Petro negou as cinco principais acusações feitas pelo CNE. Quanto às supostas contribuições da USO e da Fecode para a campanha do presidente, Petro afirmou que estas foram feitas ao Partido Colômbia Humana e não a sua campanha, da mesma maneira que ocorreu com outras empresas e contribuintes para o Centro Democrático durante a campanha de 2018. Disse também que as acusações de pagamentos feitos a testemunhas eleitorais não correspondem a despesas da campanha.
O presidente colombiano disse também que “todas as despesas de campanha para propaganda eleitoral foram relatadas de acordo com os respectivos regulamentos”, afirmando ainda que a empresa contratada pelo próprio CNE para auditoria externa confirmou a veracidade das contas apresentadas. Petro afirmou que os magistrados do CNE confundem as autorizações de voo e se recusam a reconhecer a legalidade dos serviços prestados pela SADI. A acusação de que o evento de vitória eleitoral de Petro teria sido um gasto não reportado durante a campanha eleitoral também é uma falácia, já que tal evento não correspondia mais ao período da campanha eleitoral.
O presidente ainda anunciou um pedido à Comissão de Investigação e Acusação da Câmara para tornar públicas as mais de 25 provas testemunhais, 34 documentários e três inspeções judiciais que foram realizadas.
Ao fim de seu discurso, Gustavo Petro conclama o povo colombiano a ir às ruas defender seu governo:
“Faço um apelo à ampla mobilização do povo colombiano para a defesa irrestrita da democracia.

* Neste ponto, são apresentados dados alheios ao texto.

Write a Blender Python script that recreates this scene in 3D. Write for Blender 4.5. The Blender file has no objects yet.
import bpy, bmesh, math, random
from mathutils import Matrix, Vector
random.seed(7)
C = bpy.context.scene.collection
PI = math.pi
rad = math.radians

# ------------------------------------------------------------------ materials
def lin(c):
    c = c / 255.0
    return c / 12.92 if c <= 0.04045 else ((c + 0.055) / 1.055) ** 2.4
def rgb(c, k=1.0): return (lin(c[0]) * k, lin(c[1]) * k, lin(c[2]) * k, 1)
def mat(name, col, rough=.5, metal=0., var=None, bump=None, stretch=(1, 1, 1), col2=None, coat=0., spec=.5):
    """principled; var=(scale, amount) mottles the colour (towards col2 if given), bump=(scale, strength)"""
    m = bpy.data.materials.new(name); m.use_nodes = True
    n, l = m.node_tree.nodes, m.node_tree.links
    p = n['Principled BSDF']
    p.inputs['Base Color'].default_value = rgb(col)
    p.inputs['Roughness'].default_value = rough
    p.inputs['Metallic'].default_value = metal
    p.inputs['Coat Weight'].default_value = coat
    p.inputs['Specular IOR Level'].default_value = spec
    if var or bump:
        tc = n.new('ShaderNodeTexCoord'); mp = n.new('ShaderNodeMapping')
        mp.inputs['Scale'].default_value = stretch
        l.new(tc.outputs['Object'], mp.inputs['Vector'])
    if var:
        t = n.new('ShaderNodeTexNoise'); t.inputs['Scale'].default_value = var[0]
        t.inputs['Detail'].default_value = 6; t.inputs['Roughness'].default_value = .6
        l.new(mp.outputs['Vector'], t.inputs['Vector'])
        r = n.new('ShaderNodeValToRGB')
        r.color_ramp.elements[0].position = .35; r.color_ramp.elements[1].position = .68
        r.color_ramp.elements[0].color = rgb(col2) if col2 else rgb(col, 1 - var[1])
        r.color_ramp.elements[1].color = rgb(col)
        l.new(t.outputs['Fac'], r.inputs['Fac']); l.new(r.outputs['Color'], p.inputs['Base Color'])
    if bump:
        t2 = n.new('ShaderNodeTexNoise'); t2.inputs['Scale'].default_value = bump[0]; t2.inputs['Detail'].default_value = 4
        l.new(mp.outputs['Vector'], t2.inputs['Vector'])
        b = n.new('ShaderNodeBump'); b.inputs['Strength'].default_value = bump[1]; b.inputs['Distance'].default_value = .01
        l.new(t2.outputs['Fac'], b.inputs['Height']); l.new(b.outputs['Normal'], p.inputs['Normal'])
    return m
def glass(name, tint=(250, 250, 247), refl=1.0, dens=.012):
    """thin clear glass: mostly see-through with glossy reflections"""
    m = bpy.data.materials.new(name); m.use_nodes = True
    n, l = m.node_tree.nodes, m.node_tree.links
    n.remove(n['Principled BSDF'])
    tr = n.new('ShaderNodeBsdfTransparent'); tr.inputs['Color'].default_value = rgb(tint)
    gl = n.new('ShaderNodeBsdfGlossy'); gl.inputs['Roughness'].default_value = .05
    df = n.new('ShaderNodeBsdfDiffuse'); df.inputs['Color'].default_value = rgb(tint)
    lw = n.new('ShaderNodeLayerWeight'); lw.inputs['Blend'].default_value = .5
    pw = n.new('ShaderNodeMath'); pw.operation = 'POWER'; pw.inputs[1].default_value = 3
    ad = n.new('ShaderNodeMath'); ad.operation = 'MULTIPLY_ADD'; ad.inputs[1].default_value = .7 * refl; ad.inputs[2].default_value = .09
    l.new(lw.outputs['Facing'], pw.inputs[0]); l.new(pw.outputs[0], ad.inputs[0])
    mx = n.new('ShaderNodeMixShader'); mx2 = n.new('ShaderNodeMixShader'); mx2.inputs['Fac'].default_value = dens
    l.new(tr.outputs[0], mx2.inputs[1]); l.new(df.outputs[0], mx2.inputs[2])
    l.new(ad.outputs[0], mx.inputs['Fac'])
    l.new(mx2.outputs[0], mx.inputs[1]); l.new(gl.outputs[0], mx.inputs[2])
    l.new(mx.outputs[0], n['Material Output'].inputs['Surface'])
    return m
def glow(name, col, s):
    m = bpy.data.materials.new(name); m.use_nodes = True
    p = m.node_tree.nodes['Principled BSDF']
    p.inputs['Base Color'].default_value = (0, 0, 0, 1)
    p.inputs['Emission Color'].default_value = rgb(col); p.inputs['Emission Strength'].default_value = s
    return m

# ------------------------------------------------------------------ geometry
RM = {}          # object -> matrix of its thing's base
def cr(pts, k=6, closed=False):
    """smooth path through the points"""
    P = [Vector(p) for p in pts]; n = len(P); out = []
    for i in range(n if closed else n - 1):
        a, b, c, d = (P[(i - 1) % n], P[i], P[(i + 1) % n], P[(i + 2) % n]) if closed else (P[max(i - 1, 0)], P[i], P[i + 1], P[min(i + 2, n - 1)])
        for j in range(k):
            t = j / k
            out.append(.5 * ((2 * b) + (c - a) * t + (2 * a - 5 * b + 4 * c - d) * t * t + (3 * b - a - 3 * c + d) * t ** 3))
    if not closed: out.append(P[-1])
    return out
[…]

Peço ao mundo que preste atenção na Colômbia e nos ajude a defender nossa democracia. Peço a todas as organizações populares da Colômbia que se reúnam e se declarem em assembleia permanente. É a hora do povo. Como Presidente da República constitucionalmente eleito, ordeno a todas as forças de segurança que não levantem uma única arma contra o povo. Os tempos de desigualdade e violência devem acabar na Colômbia. A decisão de hoje é o início de um golpe contra a jurisdição plena do presidente, contra os 11 milhões de pessoas que votaram nesse projeto progressista. Trata-se de uma fratura crua e incontestável da própria Constituição. Boa noite, colombianos.”